部屋に入って、その瞬間、カイエンはその異変に気づき、慌てて窓際のその蟠る物体に駆け寄る。

「ミナ!
しっかりするんだ、ミナ!」

愛する妻は、カイエンの呼びかけに、しかし二度と答える事はなかった。

カイエンはそれを理解し、力なく項垂れる。

「こんな…こんなことが許されていいのか…」

そこでハッと気づく。

そしてその名を呼ぶ。

「!シュン!」

ベッドまで走るが、そこに横たわる、愛する我が子は、もはや、目をつぶり、しかしその顔色は、その姿は、変わり果てて、そして――

「あ…あ…」

その現実に打ちのめされて受け入れられず、信じられず、カイエンは1歩2歩3歩と、後ずさりする。

「そ、そんな――バカ…な…」

へたりこみ、絶望の淵に落ち、そしてカイエンは、立ち上がり、頭を振る。

「ゆるさん…」

もはやカイエンのその瞳には何も見えなくなっており、他の事は一切考えられなくなっていた。

「ゆるさんぞ!帝国め!!」

部屋を飛び出し、城を飛び出し、敵のただ中に飛び込み、名乗りを上げる。

「拙者はドマ王国の戦士カイエンでござる!」

多勢に無勢の中、モンクのマッシュがやってきての助太刀に対して、どこの誰かは存ぜぬが忝いでござる、と受け入れる。

二連戦を終え、

「うおおーっ!
毒を流したのはどいつじゃー!」

怒りに燃えて迸るカイエンだが、共闘したマッシュの逃げようと言う提案に対して、しかし拙者は家族や国の者たちの敵を…と口惜しさを述べるが、あまりの多勢に無勢と言う現実に、仕方なくそれに随行する。

そして魔導アーマーを使って包囲を突破し、約束の地である炭鉱都市マルシェに向けて南の森を抜けることになる。

その道中で死んだ人間の魂を霊感へ送り届けると言う魔列車に乗りこむことになり、その中で何とか機関車の制御室を操作し、魔列車本体との戦いを経て、霊界へと送り届けられる前に脱出することをに成功する。

こんな列車では早いとこおさらばしようと言うマッシュの背中を横目にふと出入口の方向向くと、そこには信じられない光景が広がっていた。

魔列車での奇跡

そこにはケフカの毒により最後の言葉すら交わすことができずにその命を落とした、愛する妻であるミナ、そして息子のシュンが生きていたそのままの姿で歩いており、そして魔列車に乗り込むところだった。

お前の奥さんと息子さんかと尋ねるマッシュに、魔列車は警笛を鳴らす。

出発を悟ったカイエンがマッシュを弾き飛ばして、2人の下に駆け寄る。

「まってくれ!」

しかし時すでに遅く扉は閉ざされ、列車はゆっくりと、しかし確かに加速しながら動き出していた。

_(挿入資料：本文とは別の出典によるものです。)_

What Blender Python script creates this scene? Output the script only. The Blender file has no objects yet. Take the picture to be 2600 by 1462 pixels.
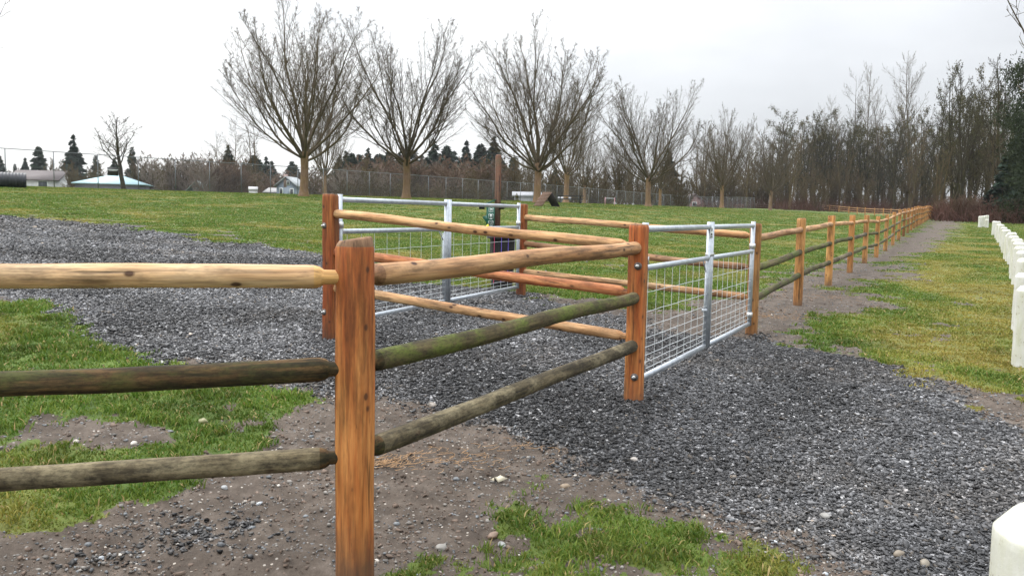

あきらめかけたその時、妻、そして息子がその姿を見せる。

カイエンがその名を呼ぶ!

「ミナ!

シュン…」

走って追いかけるが追いつく事はなく、プラットフォームの端までいきついてしまい、もはやカイエンにはなすすべがなかった。

そんな彼に、2人の言葉が届く。

「あなた…幸せだったわ。

ありがとう…」

「パパ!

ぼく、がんばって剣の稽古をしてママを守るよ!」

その言葉を最後に、ただ電車が遠くに離れていくカタンカタンと言う音を聞きながら、カイエンはいつまでもその後ろ姿を見守っていた。

守ることができなかった、最後に言葉すら交わせなかった、そんな2人のことを――

うなだれるカイエンに、マッシュは近寄るが何も話すことができず、シャドウは一言だけ。

「そっとしておいてやれ」

やりきれない。

それ以外、言葉にならないような場面だった。

何度見ても、胸が締め付けられる。

主のために、家族のために、その身をなげうって、誠実に生きてきた男が、窓越しの、道化師の、精神が破綻した男の卑劣な行いにより、すべてを一瞬にして奪われる。

最後の最後、別れの挨拶すら、する事は叶わなかった。

守ってきた主に、謝罪の言葉を言わせてしまう始末。

そして居合わせた魔列車によって、その魂が霊界に行く直前に、本当の意味で最後の最後、ただ一方的に言葉を受け取った。

感謝と、誓いを。

痛い。

こんな痛みがあるのだろうかと思う位に痛い。

いっそなんで守ってくれなかったのかと罵ってくれれば楽になったのかもしれないだろう。

皆が皆、守れなかった自分のことをおもんばかり、感謝し、そしてこれから先は父に代わって自分が母を守ると、約束される。

こんな辛いことがあるだろうか?

いや、きっと彼は、この戦時中においては、ある意味ではこの上なく恵まれた、幸せな男だったのかもしれない。

だからこそ、それを守りきれなかったのならば、自分の命すら惜しまないそんな彼ならば、その辛さはなおさらだったのだろう。

ある意味子供向けと言えるかもしれない当時のゲームに置いて、大人に置いてなお、いやむしろ大人にこそ響くような、そんなあまりにも鋭い、一緒に通り過ぎていった一撃のようなシーンだった。